[Start of DATA LINES]

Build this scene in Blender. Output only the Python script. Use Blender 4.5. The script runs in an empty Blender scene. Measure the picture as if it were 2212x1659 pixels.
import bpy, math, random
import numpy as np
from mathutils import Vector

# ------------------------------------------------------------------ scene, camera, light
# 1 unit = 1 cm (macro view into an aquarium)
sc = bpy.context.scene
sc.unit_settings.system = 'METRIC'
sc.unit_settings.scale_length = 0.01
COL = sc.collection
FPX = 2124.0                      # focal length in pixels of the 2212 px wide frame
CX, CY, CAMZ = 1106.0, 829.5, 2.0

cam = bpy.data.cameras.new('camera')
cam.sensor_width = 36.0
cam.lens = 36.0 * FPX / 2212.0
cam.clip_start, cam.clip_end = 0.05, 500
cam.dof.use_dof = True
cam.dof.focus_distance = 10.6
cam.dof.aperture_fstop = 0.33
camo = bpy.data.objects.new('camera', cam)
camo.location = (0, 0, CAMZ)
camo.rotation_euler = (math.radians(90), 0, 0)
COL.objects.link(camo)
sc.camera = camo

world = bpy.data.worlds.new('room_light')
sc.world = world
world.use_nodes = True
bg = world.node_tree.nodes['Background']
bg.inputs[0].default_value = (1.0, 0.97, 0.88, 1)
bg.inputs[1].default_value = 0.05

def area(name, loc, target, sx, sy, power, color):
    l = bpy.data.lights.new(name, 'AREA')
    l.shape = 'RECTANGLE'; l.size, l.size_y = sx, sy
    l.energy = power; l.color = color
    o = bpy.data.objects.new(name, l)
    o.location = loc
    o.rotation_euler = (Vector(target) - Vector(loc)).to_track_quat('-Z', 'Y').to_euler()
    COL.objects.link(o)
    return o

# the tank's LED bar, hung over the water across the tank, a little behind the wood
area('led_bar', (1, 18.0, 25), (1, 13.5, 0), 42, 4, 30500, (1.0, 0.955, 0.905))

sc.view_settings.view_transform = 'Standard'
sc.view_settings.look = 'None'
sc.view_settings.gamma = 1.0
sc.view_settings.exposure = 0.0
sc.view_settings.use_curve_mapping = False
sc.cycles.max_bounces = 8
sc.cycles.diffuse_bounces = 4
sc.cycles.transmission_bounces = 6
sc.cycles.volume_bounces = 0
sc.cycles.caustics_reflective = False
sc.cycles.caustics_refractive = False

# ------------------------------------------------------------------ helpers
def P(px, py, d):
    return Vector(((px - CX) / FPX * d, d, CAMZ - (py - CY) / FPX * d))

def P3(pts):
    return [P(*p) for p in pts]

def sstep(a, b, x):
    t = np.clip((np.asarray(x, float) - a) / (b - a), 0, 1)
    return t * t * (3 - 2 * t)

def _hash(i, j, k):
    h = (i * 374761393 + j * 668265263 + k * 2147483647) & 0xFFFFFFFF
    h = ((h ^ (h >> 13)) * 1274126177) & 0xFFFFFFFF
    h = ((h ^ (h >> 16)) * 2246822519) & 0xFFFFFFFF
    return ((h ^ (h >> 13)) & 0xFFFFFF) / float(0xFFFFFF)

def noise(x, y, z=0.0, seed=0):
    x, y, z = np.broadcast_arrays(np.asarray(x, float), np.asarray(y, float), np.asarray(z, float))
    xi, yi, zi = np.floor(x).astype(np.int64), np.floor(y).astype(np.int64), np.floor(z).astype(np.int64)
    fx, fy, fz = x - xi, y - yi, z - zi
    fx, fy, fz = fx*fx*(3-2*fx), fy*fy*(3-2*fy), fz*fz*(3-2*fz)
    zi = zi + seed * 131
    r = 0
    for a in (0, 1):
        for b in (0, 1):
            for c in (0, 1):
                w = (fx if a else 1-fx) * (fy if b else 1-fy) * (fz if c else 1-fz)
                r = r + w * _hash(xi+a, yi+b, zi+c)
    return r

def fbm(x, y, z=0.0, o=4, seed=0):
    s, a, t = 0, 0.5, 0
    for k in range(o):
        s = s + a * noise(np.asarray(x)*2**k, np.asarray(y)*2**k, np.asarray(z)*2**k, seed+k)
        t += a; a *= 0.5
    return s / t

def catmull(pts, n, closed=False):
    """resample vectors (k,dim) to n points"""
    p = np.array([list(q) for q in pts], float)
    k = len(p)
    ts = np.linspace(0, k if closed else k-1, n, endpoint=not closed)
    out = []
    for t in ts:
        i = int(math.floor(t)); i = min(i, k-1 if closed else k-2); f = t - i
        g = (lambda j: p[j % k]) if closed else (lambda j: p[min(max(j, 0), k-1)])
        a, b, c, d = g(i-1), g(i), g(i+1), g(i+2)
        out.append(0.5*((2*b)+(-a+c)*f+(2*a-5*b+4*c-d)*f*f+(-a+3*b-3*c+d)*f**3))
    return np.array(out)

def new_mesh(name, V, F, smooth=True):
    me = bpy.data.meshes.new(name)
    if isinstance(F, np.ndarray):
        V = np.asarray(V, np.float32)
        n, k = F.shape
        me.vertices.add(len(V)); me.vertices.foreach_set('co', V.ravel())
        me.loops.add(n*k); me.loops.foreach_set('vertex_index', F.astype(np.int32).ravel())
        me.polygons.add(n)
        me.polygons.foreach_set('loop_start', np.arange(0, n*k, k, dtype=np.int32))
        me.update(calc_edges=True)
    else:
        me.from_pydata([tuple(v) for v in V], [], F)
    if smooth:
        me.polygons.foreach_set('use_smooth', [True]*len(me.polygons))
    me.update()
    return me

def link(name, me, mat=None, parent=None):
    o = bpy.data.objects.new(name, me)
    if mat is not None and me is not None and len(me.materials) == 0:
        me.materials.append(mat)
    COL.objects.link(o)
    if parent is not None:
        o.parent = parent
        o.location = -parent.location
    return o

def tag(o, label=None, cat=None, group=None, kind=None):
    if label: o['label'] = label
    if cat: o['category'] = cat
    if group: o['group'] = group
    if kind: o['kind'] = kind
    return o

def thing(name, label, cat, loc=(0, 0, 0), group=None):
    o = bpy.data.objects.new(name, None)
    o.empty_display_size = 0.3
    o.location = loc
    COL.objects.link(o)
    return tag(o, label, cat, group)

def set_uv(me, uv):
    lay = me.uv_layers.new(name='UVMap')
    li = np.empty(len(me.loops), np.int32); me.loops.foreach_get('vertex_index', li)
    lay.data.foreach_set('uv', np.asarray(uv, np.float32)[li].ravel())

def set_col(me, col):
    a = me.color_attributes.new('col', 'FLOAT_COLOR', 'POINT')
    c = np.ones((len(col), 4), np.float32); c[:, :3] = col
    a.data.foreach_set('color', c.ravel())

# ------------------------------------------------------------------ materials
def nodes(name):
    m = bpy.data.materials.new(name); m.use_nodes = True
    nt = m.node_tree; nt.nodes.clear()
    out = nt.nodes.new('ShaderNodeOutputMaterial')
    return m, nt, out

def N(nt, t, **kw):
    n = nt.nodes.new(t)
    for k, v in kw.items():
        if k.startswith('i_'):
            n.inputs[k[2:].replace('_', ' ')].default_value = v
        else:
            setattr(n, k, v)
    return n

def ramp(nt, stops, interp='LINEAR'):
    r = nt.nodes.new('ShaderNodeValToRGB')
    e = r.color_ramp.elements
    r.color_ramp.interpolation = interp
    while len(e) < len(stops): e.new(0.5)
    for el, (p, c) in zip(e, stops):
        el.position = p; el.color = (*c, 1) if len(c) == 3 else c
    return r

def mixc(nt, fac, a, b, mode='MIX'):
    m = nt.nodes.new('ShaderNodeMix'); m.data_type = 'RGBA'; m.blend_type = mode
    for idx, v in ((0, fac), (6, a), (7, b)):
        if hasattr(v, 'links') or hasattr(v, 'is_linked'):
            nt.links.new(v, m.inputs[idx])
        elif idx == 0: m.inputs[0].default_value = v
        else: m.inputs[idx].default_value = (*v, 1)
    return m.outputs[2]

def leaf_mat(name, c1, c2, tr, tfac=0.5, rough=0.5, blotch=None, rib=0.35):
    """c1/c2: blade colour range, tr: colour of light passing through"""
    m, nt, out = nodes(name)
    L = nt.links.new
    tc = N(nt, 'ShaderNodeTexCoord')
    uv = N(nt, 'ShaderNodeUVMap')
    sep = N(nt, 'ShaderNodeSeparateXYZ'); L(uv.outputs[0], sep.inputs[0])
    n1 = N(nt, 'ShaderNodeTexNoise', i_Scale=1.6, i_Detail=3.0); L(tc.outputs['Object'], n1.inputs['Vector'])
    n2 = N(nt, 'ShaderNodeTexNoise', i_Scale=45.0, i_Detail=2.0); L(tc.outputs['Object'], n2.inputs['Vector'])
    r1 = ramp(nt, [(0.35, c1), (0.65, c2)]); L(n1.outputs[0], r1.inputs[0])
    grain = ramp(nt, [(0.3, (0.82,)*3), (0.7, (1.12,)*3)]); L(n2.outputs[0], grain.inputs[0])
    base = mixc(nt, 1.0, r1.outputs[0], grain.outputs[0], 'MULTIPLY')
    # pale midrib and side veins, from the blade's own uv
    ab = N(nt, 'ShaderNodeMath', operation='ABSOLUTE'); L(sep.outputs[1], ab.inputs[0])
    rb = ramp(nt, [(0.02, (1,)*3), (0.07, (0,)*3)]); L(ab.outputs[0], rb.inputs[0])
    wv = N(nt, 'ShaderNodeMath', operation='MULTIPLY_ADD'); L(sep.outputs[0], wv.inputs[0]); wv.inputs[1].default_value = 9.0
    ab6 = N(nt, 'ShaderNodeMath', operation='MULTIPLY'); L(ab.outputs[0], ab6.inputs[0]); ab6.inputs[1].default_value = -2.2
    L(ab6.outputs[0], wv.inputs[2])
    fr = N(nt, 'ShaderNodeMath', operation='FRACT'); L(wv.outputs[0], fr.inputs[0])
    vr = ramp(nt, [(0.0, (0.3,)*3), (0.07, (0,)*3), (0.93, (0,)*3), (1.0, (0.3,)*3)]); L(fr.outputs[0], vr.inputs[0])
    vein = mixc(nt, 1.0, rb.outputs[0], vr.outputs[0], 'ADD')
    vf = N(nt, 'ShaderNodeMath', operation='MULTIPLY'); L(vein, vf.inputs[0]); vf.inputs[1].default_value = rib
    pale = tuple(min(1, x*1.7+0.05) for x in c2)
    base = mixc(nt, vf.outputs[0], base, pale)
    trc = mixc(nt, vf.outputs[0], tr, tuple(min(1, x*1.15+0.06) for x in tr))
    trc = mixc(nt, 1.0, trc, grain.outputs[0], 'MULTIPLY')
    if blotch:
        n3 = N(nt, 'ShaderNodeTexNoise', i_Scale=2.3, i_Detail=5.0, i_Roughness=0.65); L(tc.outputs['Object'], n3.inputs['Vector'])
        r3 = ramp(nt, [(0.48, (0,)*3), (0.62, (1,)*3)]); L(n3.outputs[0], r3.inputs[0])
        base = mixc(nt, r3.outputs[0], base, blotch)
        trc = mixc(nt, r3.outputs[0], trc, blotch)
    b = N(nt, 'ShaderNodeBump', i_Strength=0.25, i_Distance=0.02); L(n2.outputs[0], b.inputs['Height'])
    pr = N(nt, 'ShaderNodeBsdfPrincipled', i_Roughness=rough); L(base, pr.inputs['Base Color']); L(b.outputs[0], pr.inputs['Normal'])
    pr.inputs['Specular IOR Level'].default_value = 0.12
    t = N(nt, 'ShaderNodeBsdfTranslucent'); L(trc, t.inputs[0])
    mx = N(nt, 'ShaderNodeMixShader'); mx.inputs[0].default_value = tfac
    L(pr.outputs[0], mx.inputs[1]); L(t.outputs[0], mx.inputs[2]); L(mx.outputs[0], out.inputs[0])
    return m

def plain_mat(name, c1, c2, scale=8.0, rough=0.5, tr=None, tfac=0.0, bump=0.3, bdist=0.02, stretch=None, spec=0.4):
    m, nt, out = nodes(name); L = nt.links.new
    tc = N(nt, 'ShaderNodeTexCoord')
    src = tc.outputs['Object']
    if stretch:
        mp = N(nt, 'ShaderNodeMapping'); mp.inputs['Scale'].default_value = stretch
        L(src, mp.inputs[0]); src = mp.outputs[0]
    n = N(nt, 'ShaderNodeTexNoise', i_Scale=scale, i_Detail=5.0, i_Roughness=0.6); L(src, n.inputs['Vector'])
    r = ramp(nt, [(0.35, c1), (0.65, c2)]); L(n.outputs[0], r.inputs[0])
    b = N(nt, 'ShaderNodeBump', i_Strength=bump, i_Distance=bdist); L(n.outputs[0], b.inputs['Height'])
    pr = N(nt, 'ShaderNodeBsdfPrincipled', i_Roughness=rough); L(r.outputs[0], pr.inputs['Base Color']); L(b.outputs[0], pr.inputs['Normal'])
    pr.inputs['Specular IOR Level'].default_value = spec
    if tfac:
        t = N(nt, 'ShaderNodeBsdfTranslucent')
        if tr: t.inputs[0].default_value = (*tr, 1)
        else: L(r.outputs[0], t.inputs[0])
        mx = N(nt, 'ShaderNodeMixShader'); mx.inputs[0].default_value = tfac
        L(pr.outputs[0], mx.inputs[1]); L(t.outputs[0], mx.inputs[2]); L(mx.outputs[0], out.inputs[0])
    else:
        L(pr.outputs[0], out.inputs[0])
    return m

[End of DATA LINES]

*GIVEN INSTRUCTION*: Return exactly the leading lines of the listing, stopping after the line in which "from mathutils import Vector" occurs.

*COMPLETE ANSWER*:
Build this scene in Blender. Output only the Python script. Use Blender 4.5. The script runs in an empty Blender scene. Measure the picture as if it were 2212x1659 pixels.
import bpy, math, random
import numpy as np
from mathutils import Vector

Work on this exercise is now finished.